* start RAW DATA *

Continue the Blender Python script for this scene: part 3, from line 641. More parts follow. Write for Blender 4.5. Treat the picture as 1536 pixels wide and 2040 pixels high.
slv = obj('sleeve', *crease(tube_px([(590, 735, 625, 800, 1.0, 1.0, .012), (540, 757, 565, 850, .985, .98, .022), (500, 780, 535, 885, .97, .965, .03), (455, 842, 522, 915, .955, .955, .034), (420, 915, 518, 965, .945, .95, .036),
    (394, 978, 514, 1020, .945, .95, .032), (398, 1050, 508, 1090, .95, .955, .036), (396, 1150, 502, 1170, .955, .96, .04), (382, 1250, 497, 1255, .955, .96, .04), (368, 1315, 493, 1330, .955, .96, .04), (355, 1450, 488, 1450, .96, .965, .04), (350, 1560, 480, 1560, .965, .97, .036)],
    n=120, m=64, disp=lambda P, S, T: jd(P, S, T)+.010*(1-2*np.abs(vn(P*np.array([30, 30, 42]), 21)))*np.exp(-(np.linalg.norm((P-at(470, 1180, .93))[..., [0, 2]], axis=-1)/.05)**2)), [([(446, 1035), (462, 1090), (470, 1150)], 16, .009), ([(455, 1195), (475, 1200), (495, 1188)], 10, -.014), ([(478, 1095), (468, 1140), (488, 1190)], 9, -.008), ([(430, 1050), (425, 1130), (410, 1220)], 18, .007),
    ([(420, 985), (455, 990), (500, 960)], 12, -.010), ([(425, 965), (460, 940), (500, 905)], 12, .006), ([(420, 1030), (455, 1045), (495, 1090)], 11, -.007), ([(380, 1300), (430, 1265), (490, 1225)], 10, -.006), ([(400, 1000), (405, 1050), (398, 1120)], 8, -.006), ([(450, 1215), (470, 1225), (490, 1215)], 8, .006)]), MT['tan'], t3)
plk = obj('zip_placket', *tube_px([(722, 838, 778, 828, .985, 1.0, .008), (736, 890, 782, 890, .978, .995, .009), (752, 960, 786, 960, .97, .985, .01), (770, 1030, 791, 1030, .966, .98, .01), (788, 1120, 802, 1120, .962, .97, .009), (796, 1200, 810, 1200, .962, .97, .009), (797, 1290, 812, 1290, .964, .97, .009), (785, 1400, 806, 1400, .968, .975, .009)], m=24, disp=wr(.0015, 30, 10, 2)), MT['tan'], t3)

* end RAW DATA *

* EXERCISE REQUIREMENTS: Write down every line of the data exactly as it appears above.

* SOLUTION TO THE EXERCISE:
Continue the Blender Python script for this scene: part 3, from line 641. More parts follow. Write for Blender 4.5. Treat the picture as 1536 pixels wide and 2040 pixels high.
slv = obj('sleeve', *crease(tube_px([(590, 735, 625, 800, 1.0, 1.0, .012), (540, 757, 565, 850, .985, .98, .022), (500, 780, 535, 885, .97, .965, .03), (455, 842, 522, 915, .955, .955, .034), (420, 915, 518, 965, .945, .95, .036),
    (394, 978, 514, 1020, .945, .95, .032), (398, 1050, 508, 1090, .95, .955, .036), (396, 1150, 502, 1170, .955, .96, .04), (382, 1250, 497, 1255, .955, .96, .04), (368, 1315, 493, 1330, .955, .96, .04), (355, 1450, 488, 1450, .96, .965, .04), (350, 1560, 480, 1560, .965, .97, .036)],
    n=120, m=64, disp=lambda P, S, T: jd(P, S, T)+.010*(1-2*np.abs(vn(P*np.array([30, 30, 42]), 21)))*np.exp(-(np.linalg.norm((P-at(470, 1180, .93))[..., [0, 2]], axis=-1)/.05)**2)), [([(446, 1035), (462, 1090), (470, 1150)], 16, .009), ([(455, 1195), (475, 1200), (495, 1188)], 10, -.014), ([(478, 1095), (468, 1140), (488, 1190)], 9, -.008), ([(430, 1050), (425, 1130), (410, 1220)], 18, .007),
    ([(420, 985), (455, 990), (500, 960)], 12, -.010), ([(425, 965), (460, 940), (500, 905)], 12, .006), ([(420, 1030), (455, 1045), (495, 1090)], 11, -.007), ([(380, 1300), (430, 1265), (490, 1225)], 10, -.006), ([(400, 1000), (405, 1050), (398, 1120)], 8, -.006), ([(450, 1215), (470, 1225), (490, 1215)], 8, .006)]), MT['tan'], t3)
plk = obj('zip_placket', *tube_px([(722, 838, 778, 828, .985, 1.0, .008), (736, 890, 782, 890, .978, .995, .009), (752, 960, 786, 960, .97, .985, .01), (770, 1030, 791, 1030, .966, .98, .01), (788, 1120, 802, 1120, .962, .97, .009), (796, 1200, 810, 1200, .962, .97, .009), (797, 1290, 812, 1290, .964, .97, .009), (785, 1400, 806, 1400, .968, .975, .009)], m=24, disp=wr(.0015, 30, 10, 2)), MT['tan'], t3)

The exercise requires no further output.